Secret santa problem
If each of you just draws a random name out of the hat, the probability that nobody gets their own or their partner's name is
$$\frac{4752}{40320} = \frac{33}{280} \approx 11.8\%.$$
Thus, the expected number of times you'll need to repeat the process before getting "a solution that works" is $280/33 \approx 8.5$. This could get a bit tedious, but it'll hardly take "all year", at least unless you're both really slow and really unlucky with the draw.
Ps. I went and calculated the odds for other numbers of couples too:
- $2$ couples: $\frac{4}{24} = \frac{1}{6} \approx 16.7\%$ chance of nobody getting their own or their partner's name
- $3$ couples: $\frac{80}{720} = \frac{1}{9} \approx 11.1\%$
- $4$ couples: $\frac{4752}{40320} = \frac{33}{280} \approx 11.8\%$
- $5$ couples: $\frac{440192}{3628800} = \frac{3439}{28350} \approx 12.1\%$
- $6$ couples: $\frac{59245120}{479001600} = \frac{16831}{136080} \approx 12.4\%$
If I'm not mistaken, as the number of couples involved tends to infinity, the probability of nobody getting their or their partner's name should tend towards the limit $e^{-2} \approx 13.5\%$, and thus the expected number of retries needed should tend towards $e^2 \approx 7.4$.
1) You could have a third party party handle the distribution of cards in the hat so that every draw will be valid.
And after each draw the third party will remove invalid cards and put valid ones for the next draw.
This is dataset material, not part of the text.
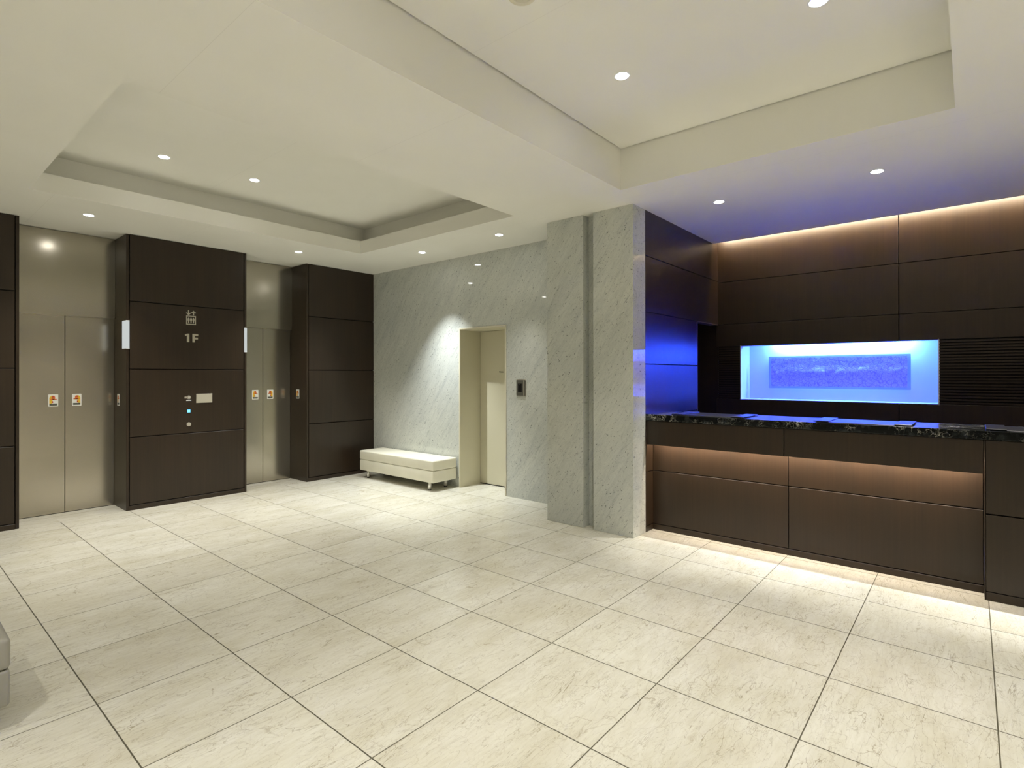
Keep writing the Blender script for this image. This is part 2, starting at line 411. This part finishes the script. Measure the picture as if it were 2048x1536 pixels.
boxes('door_frame', [(XW - .008, XW + .02, YDA - .006, YDA + .010, 0, ZDA + .010), (XW - .008, XW + .02, YDB - .010, YDB + .006, 0, ZDA + .010), (XW - .008, XW + .02, YDB + .006, YDA - .006, ZDA - .006, ZDA + .010)], CREAMT, d3, .001)
box('threshold', (XDR - .004, XDR + .045, YDB, YDA - .012, 0, .006), GAP, d3)
box('back_panel', (XDR + .05, XDR + .08, YDB - .1, YDA + .1, 0, ZDA + .1), GAP, d3)

def text_mesh(name, s, size, m, parent, origin, xdir, zdir, off=0.0, ext=.0008):
    cu = bpy.data.curves.new('t', 'FONT'); cu.body = s; cu.size = size; cu.offset = off; cu.extrude = ext
    cu.align_x = 'CENTER'; cu.align_y = 'CENTER'
    o = bpy.data.objects.new('t', cu); C.objects.link(o)
    dg = bpy.context.evaluated_depsgraph_get(); me = bpy.data.meshes.new_from_object(o.evaluated_get(dg))
    bpy.data.objects.remove(o)
    X = Vector(xdir); Z = Vector(zdir); Nn = X.cross(Z)
    M = Matrix((X, Z, Nn)).transposed()
    base = Vector(origin) - (world_loc(parent) if parent else Vector((0, 0, 0)))
    for v in me.vertices: v.co = M @ v.co + base
    me.materials.clear(); me.materials.append(m); me.name = name
    ob = bpy.data.objects.new(name, me); C.objects.link(ob)
    if parent: ob.parent = parent
    return ob
tm = text_mesh('lettering', 'Private', .026, BLACK, d3, (XDR - .001, 4.826, 1.537), (0, -1, 0), (0, 0, 1), .0004)
tm['label'] = 'small dark lettering reading Private'

# ------------------------------------------------------------------ marble pillars
p1 = box('marble_pillar', (XP, XW + .3, YP2, YP1, 0, H), MARBLE, bevel=.0015)
tag(p1, 'grey marble pillar nearer the cream door, reflecting a ceiling light', 'pillar', 'grey marble pillars')
p2 = box('marble_pillar', (XP, XF, YP4, YP3, 0, H), MARBLE, bevel=.0015)
tag(p2, 'grey marble pillar adjoining the reception counter', 'pillar', 'grey marble pillars')
ws = box('trim_2', (XPS, XF + .35, YP3, YP2, 0, H), MARBLE)
struct(ws, 'narrow recessed marble strip between the two marble pillars', 'wall')

# ------------------------------------------------------------------ reception recess: wood walls
side = thing('wall_side', (5.4, YP4, 0), 'dark wood panelled side wall of the reception, lit blue', 'wall', kind='structure')
gp = .008
box('core', (XF + .002, XO - .02, YP4 + .02, YP3 + .05, 0, 3.36), GAP, side)
box('core', (XO - .02, XB, YP4 + .02, YP4 + .10, ZO + .012, 3.36), GAP, side)
SZ = [0, ZBB, ZK, 1.10, 1.5990, 2.0976, 2.632, 3.30]
for i in range(len(SZ) - 1):
    z0 = SZ[i] + (gp / 2 if i else 0); z1 = SZ[i + 1] - gp / 2
    x1 = XB - .001 if SZ[i] >= ZO - .01 else XO - .010
    box('wall_panel', (XF + .002, x1, YP4, YP4 + .02, z0, z1), WOOD, side, .001)
TRIM = plain('bronze_edge_trim', (.11, .075, .05), .35)
boxes('opening_trim', [(XO - .010, XO, YP4 - .002, YP4 + .10, 0, ZO), (XO, XB - .004, YP4 - .002, YP4 + .10, ZO - .0, ZO + .008)], TRIM, side, .001)
corr = boxes('wall_corridor', [(XO - .02, XB + .02, 3.9, 4.0, 0, 2.6), (XO - .06, XO - .0201, YP3 + .05, 3.9, 0, 2.6), (XO - .02, XO - .0001, YP4 + .10, YP3 + .06, 0, 2.6),
                               (XB + .02, XB + .06, YP4, 4.0, 0, 2.6), (XO - .06, XB + .06, YP4 + .10, 4.0, 2.6, 2.64)], WOOD)
struct(corr, 'dark staff passage opening beside the reception back wall', 'wall')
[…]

That should happen without any of the participants knowledge of how much cards are placed and removed.
The downside is that you will have that person know (or at least have enough information to deduce it) about who draws who.
2) Another solution would be if you take 8 cards with each persons name on one side and then every pair makes a unique mark on the other side and puts them in envelopes.
Then you shuffle the envelops, put the cards on the table unique mark up and everyone draws in sequence. In this way you could distinguish the invalid choice without knowing who's who.
3) A modification of the above idea. Use cards with names, then every couple puts the in unique marked box (or envelopes) and then in a bigger box identical to the other ones.
Then someone puts the boxes in one of the offices, opens the big boxes and choses one card from one of the small boxes. Then everyone goes in one by one.
If no one looks at his own box no one knows if he/she was drawn or not.
UPDATE There is a chance that this scheme will fail if the last pair have less then 2 valid choices.
UPDATE If you have people enter the room randomly and without knowing the order of entrance that will solve the problem. That could be done (without third party) if you have one of the participants pick people at random to go there and then taking the last one.
This I hope works just as needed. :)
On a side Note : I would go for the script - it's easier, but organizing all of the above might be a lot of fun to all.
UPDATE Well the stared look of someone looking at you will be the hint no algorithm can deal with.